## Given information
************
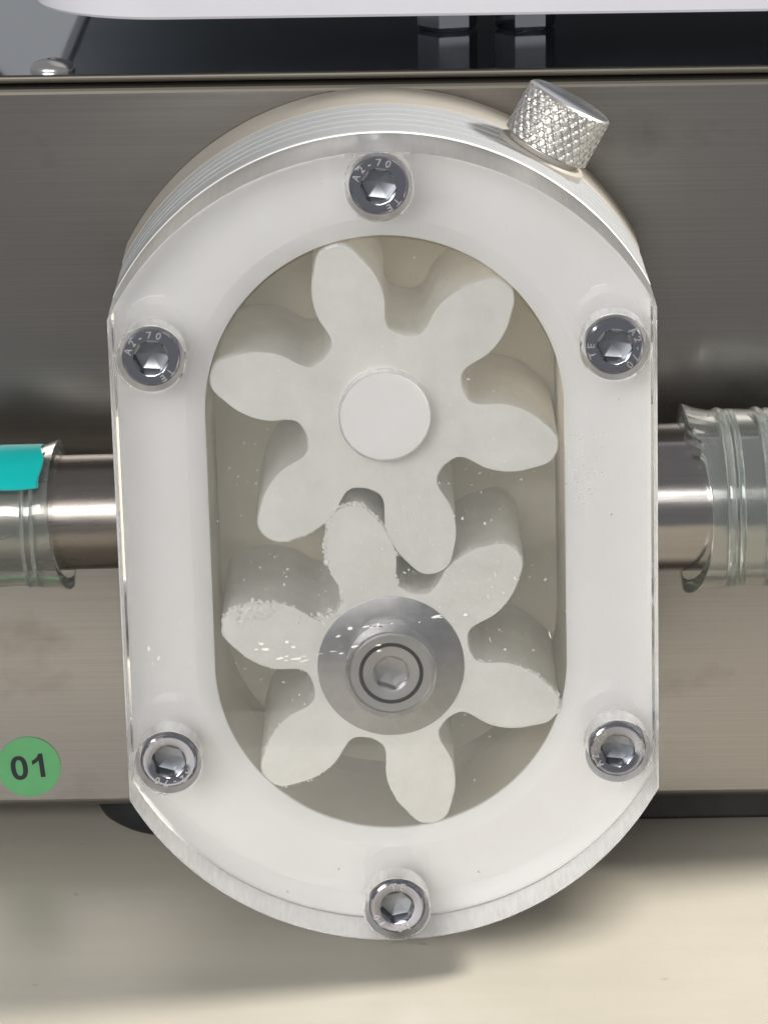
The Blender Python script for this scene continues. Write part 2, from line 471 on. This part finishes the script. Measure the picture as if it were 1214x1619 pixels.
# cap screws
def hexr(k, n, ap, ph=0):
    a = (2*PI*k/n+ph) % (PI/3) - PI/6
    return ap/math.cos(a)
def cap_screw(cx, cz, y0, R, H, ap, ph, depth=3.2, shank=9):
    n = 96
    def hx(ap_, y): return [Vector((cx+hexr(k, n, ap_, ph)*math.cos(2*PI*k/n), y, cz+hexr(k, n, ap_, ph)*math.sin(2*PI*k/n))) for k in range(n)]
    loops = [circ(cx, cz, 2.9, y0+H+shank, n), circ(cx, cz, 2.9, y0+H, n), circ(cx, cz, R, y0+H, n), circ(cx, cz, R, y0+.55, n), circ(cx, cz, R-.16, y0+.2, n), circ(cx, cz, R-.5, y0, n),
             circ(cx, cz, ap*1.235, y0, n), circ(cx, cz, ap*1.16, y0+.06, n), hx(ap, y0+.32), hx(ap*.985, y0+depth)]
    bm, V = loops_to_bm(loops, True)
    for f in bm.faces:
        if all(abs(v.co.x-cx)+abs(v.co.z-cz) < 1.7*ap and math.hypot(v.co.x-cx, v.co.z-cz) < 1.2*ap and v.co.y > y0+.02 for v in f.verts) and max(v.co.y for v in f.verts) < y0+depth+.1: f.material_index = 1
    fan(bm, V[-1], (cx, y0+depth+.7, cz), 1)
    return bm
def arc_text(cx, cz, txt, a0, step, R, size, y):
    bm = bmesh.new()
    for i, ch in enumerate(txt):
        a = a0+i*step
        def place(u, v, d):
            rr = R+v; aa = a - u/R
            return Vector((cx+rr*math.cos(aa), y-.06 if d == 0 else y+.05, cz+rr*math.sin(aa)))
        add_text(bm, ch, size, place, .025)
    return bm
HY = .7
lettering = None
spin = [math.radians(x) for x in (0, 4, -118, 172, 60, 140)]
for k, (bx, bz) in enumerate(BOLT):
    if k == 0:
        s0 = finish('cap_screw', cap_screw(bx, bz, HY, 5.0, 6.2, 2.62, math.radians(8)), [M_chrome, M_socket], pump, (bx, HY, bz), angle=24)
        bm = arc_text(bx, bz, 'A2-70', math.radians(158), math.radians(-23), 4.02, 1.75, HY)
        b2 = arc_text(bx, bz, 'TE', math.radians(-42), math.radians(-23), 4.02, 1.75, HY)
        me = bpy.data.meshes.new('t'); b2.to_mesh(me); bm.from_mesh(me); bpy.data.meshes.remove(me); b2.free()
        l0 = finish('lettering', bm, M_engrave, s0, (bx, HY, bz), smooth=False)
    else:
        s = s0.copy(); C.objects.link(s); l = l0.copy(); C.objects.link(l); l.parent = s
        s.location = (Vector((bx, HY, bz))-PB)*S
        s.rotation_euler = (0, -spin[k], 0)

# ------------------------------------------------------------------ gears
TP = [(0, 30.9), (1.5, 30.66), (2.65, 30.0), (3.55, 28.8), (4.3, 27.4), (5.25, 25.5), (5.78, 23.7), (6.05, 21.9), (6.07, 20.5), (5.85, 18.9), (5.45, 17.6), (5.12, 16.4), (5.0, 15.4), (5.22, 14.3), (5.75, 13.6), (6.4, 13.0)]
pol = [(math.atan2(h, u), math.hypot(h, u)) for h, u in [(a, b) for a, b in TP]]
pol += [(math.radians(30), 14.33)]
def gear_r(f):                            # smooth interpolation of the measured lobe
    f = abs(f)
    for i in range(len(pol)-1):
        if pol[i][0] <= f <= pol[i+1][0]:
            def tang(j):
                if j <= 0 or j >= len(pol)-1: return 0.0
                return (pol[j+1][1]-pol[j-1][1])/(pol[j+1][0]-pol[j-1][0])
            h = pol[i+1][0]-pol[i][0]; t = (f-pol[i][0])/h
            m0, m1 = tang(i)*h, tang(i+1)*h
            return (2*t**3-3*t*t+1)*pol[i][1]+(t**3-2*t*t+t)*m0+(-2*t**3+3*t*t)*pol[i+1][1]+(t**3-t*t)*m1
    return pol[-1][1]
def fa_list():
    L = []
    for i in range(len(pol)-1):
        for s in range(4): L.append(pol[i][0]+(pol[i+1][0]-pol[i][0])*s/4)
    L.append(pol[-1][0])
    return sorted([-x for x in L[1:-1]]+L)
FA = fa_list()
def gear_bm(c, phase, chip=None):
    A = []
    for k in range(6):
        for f in FA: A.append((phase+k*PI/3+f, f))
    def lp(y, d, ch=1.0):
        P = []
        for a, f in A:
            r = gear_r(f)-d
            if chip: r -= chip(a, r)*ch
            P.append(Vector((c[0]+r*math.cos(a), y, c[1]+r*math.sin(a))))
        return P
    loops = [lp(50.1, 0, 0), lp(28, 0, .0), lp(19.5, 0, .25), lp(T+.75, 0, .8), lp(T+.25, .3, 1.0)]
    bm, V = loops_to_bm(loops)
    fan(bm, V[-1], (c[0], T+.25, c[1])); fan(bm, V[0], (c[0], 50.1, c[1]))
    return bm
P1, P2 = math.radians(45.8), math.radians(43.1)
g1 = finish('lobed_gear', gear_bm(G1, P1), M_gear, pump, (G1[0], T, G1[1]))
def chip(a, r):
    d = math.degrees(a) % 360
    wgt = 0.0
    if 70 < d < 140: wgt = .42
    if 140 <= d < 166: wgt = .75
    if 166 <= d < 300 or d > 300 or d < 40: wgt = max(wgt, .12)
    n_ = noise.noise(Vector((math.cos(a)*14, math.sin(a)*14, r*.6)))*.6+noise.noise(Vector((math.cos(a)*42, math.sin(a)*42, r*1.8)))*.6
    return wgt*(n_+.25)
g2 = finish('lobed_gear', gear_bm(G2, P2, chip), M_gear, pump, (G2[0], T, G2[1]))
g2['label'] = 'lower gear with chipped rough edges and a steel washer'
bm, V = loops_to_bm([circ(*G1, 7.9, T+.6, 96), circ(*G1, 7.9, 12.2, 96), circ(*G1, 7.65, 11.95, 96)], True)
fan(bm, V[-1], (G1[0], 11.85, G1[1]))
finish('shaft_pin', bm, M_pin, g1, (G1[0], T, G1[1]))
bm, V = loops_to_bm([circ(*G2, 3.4, T+.6, 96), circ(*G2, 13.0, T+.6, 96), circ(*G2, 13.0, T+.15, 96), circ(*G2, 12.8, T+.05, 96), circ(*G2, 3.4, T+.05, 96)], closed=True)
finish('washer', bm, M_washer, g2, (G2[0], T, G2[1]))
M_bolt = metal('satin_bolt_steel', (.42, .415, .41), .40)
finish('cap_screw', cap_screw(G2[0], G2[1], 10.2, 7.6, 6.0, 2.75, math.radians(20), 2.2, 3), [M_bolt, M_washer], g2, (G2[0], 10.2, G2[1]), angle=24)
bm, V = loops_to_bm([circ(*G2, 4.95, 10.22, 96), circ(*G2, 5.05, 10.12, 96), circ(*G2, 5.6, 10.12, 96), circ(*G2, 5.7, 10.22, 96)], closed=True)
finish('groove_shade_ring', bm, M_rail, g2, (G2[0], 10.2, G2[1]))  # black ring laid on the bolt head as the shade of a groove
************
## Task prompt
All the lines above are to be given again exactly as they read, with the pictures removed.

## Solution to the problem
The Blender Python script for this scene continues. Write part 2, from line 471 on. This part finishes the script. Measure the picture as if it were 1214x1619 pixels.
# cap screws
def hexr(k, n, ap, ph=0):
    a = (2*PI*k/n+ph) % (PI/3) - PI/6
    return ap/math.cos(a)
def cap_screw(cx, cz, y0, R, H, ap, ph, depth=3.2, shank=9):
    n = 96
    def hx(ap_, y): return [Vector((cx+hexr(k, n, ap_, ph)*math.cos(2*PI*k/n), y, cz+hexr(k, n, ap_, ph)*math.sin(2*PI*k/n))) for k in range(n)]
    loops = [circ(cx, cz, 2.9, y0+H+shank, n), circ(cx, cz, 2.9, y0+H, n), circ(cx, cz, R, y0+H, n), circ(cx, cz, R, y0+.55, n), circ(cx, cz, R-.16, y0+.2, n), circ(cx, cz, R-.5, y0, n),
             circ(cx, cz, ap*1.235, y0, n), circ(cx, cz, ap*1.16, y0+.06, n), hx(ap, y0+.32), hx(ap*.985, y0+depth)]
    bm, V = loops_to_bm(loops, True)
    for f in bm.faces:
        if all(abs(v.co.x-cx)+abs(v.co.z-cz) < 1.7*ap and math.hypot(v.co.x-cx, v.co.z-cz) < 1.2*ap and v.co.y > y0+.02 for v in f.verts) and max(v.co.y for v in f.verts) < y0+depth+.1: f.material_index = 1
    fan(bm, V[-1], (cx, y0+depth+.7, cz), 1)
    return bm
def arc_text(cx, cz, txt, a0, step, R, size, y):
    bm = bmesh.new()
    for i, ch in enumerate(txt):
        a = a0+i*step
        def place(u, v, d):
            rr = R+v; aa = a - u/R
            return Vector((cx+rr*math.cos(aa), y-.06 if d == 0 else y+.05, cz+rr*math.sin(aa)))
        add_text(bm, ch, size, place, .025)
    return bm
HY = .7
lettering = None
spin = [math.radians(x) for x in (0, 4, -118, 172, 60, 140)]
for k, (bx, bz) in enumerate(BOLT):
    if k == 0:
        s0 = finish('cap_screw', cap_screw(bx, bz, HY, 5.0, 6.2, 2.62, math.radians(8)), [M_chrome, M_socket], pump, (bx, HY, bz), angle=24)
        bm = arc_text(bx, bz, 'A2-70', math.radians(158), math.radians(-23), 4.02, 1.75, HY)
        b2 = arc_text(bx, bz, 'TE', math.radians(-42), math.radians(-23), 4.02, 1.75, HY)
        me = bpy.data.meshes.new('t'); b2.to_mesh(me); bm.from_mesh(me); bpy.data.meshes.remove(me); b2.free()
        l0 = finish('lettering', bm, M_engrave, s0, (bx, HY, bz), smooth=False)
    else:
        s = s0.copy(); C.objects.link(s); l = l0.copy(); C.objects.link(l); l.parent = s
        s.location = (Vector((bx, HY, bz))-PB)*S
        s.rotation_euler = (0, -spin[k], 0)

# ------------------------------------------------------------------ gears
TP = [(0, 30.9), (1.5, 30.66), (2.65, 30.0), (3.55, 28.8), (4.3, 27.4), (5.25, 25.5), (5.78, 23.7), (6.05, 21.9), (6.07, 20.5), (5.85, 18.9), (5.45, 17.6), (5.12, 16.4), (5.0, 15.4), (5.22, 14.3), (5.75, 13.6), (6.4, 13.0)]
pol = [(math.atan2(h, u), math.hypot(h, u)) for h, u in [(a, b) for a, b in TP]]
pol += [(math.radians(30), 14.33)]
def gear_r(f):                            # smooth interpolation of the measured lobe
    f = abs(f)
    for i in range(len(pol)-1):
        if pol[i][0] <= f <= pol[i+1][0]:
            def tang(j):
                if j <= 0 or j >= len(pol)-1: return 0.0
                return (pol[j+1][1]-pol[j-1][1])/(pol[j+1][0]-pol[j-1][0])
            h = pol[i+1][0]-pol[i][0]; t = (f-pol[i][0])/h
            m0, m1 = tang(i)*h, tang(i+1)*h
            return (2*t**3-3*t*t+1)*pol[i][1]+(t**3-2*t*t+t)*m0+(-2*t**3+3*t*t)*pol[i+1][1]+(t**3-t*t)*m1
    return pol[-1][1]
def fa_list():
    L = []
    for i in range(len(pol)-1):
        for s in range(4): L.append(pol[i][0]+(pol[i+1][0]-pol[i][0])*s/4)
    L.append(pol[-1][0])
    return sorted([-x for x in L[1:-1]]+L)
FA = fa_list()
def gear_bm(c, phase, chip=None):
    A = []
    for k in range(6):
        for f in FA: A.append((phase+k*PI/3+f, f))
    def lp(y, d, ch=1.0):
        P = []
        for a, f in A:
            r = gear_r(f)-d
            if chip: r -= chip(a, r)*ch
            P.append(Vector((c[0]+r*math.cos(a), y, c[1]+r*math.sin(a))))
        return P
    loops = [lp(50.1, 0, 0), lp(28, 0, .0), lp(19.5, 0, .25), lp(T+.75, 0, .8), lp(T+.25, .3, 1.0)]
    bm, V = loops_to_bm(loops)
    fan(bm, V[-1], (c[0], T+.25, c[1])); fan(bm, V[0], (c[0], 50.1, c[1]))
    return bm
P1, P2 = math.radians(45.8), math.radians(43.1)
g1 = finish('lobed_gear', gear_bm(G1, P1), M_gear, pump, (G1[0], T, G1[1]))
def chip(a, r):
    d = math.degrees(a) % 360
    wgt = 0.0
    if 70 < d < 140: wgt = .42
    if 140 <= d < 166: wgt = .75
    if 166 <= d < 300 or d > 300 or d < 40: wgt = max(wgt, .12)
    n_ = noise.noise(Vector((math.cos(a)*14, math.sin(a)*14, r*.6)))*.6+noise.noise(Vector((math.cos(a)*42, math.sin(a)*42, r*1.8)))*.6
    return wgt*(n_+.25)
g2 = finish('lobed_gear', gear_bm(G2, P2, chip), M_gear, pump, (G2[0], T, G2[1]))
g2['label'] = 'lower gear with chipped rough edges and a steel washer'
bm, V = loops_to_bm([circ(*G1, 7.9, T+.6, 96), circ(*G1, 7.9, 12.2, 96), circ(*G1, 7.65, 11.95, 96)], True)
fan(bm, V[-1], (G1[0], 11.85, G1[1]))
finish('shaft_pin', bm, M_pin, g1, (G1[0], T, G1[1]))
bm, V = loops_to_bm([circ(*G2, 3.4, T+.6, 96), circ(*G2, 13.0, T+.6, 96), circ(*G2, 13.0, T+.15, 96), circ(*G2, 12.8, T+.05, 96), circ(*G2, 3.4, T+.05, 96)], closed=True)
finish('washer', bm, M_washer, g2, (G2[0], T, G2[1]))
M_bolt = metal('satin_bolt_steel', (.42, .415, .41), .40)
finish('cap_screw', cap_screw(G2[0], G2[1], 10.2, 7.6, 6.0, 2.75, math.radians(20), 2.2, 3), [M_bolt, M_washer], g2, (G2[0], 10.2, G2[1]), angle=24)
bm, V = loops_to_bm([circ(*G2, 4.95, 10.22, 96), circ(*G2, 5.05, 10.12, 96), circ(*G2, 5.6, 10.12, 96), circ(*G2, 5.7, 10.22, 96)], closed=True)
finish('groove_shade_ring', bm, M_rail, g2, (G2[0], 10.2, G2[1]))  # black ring laid on the bolt head as the shade of a groove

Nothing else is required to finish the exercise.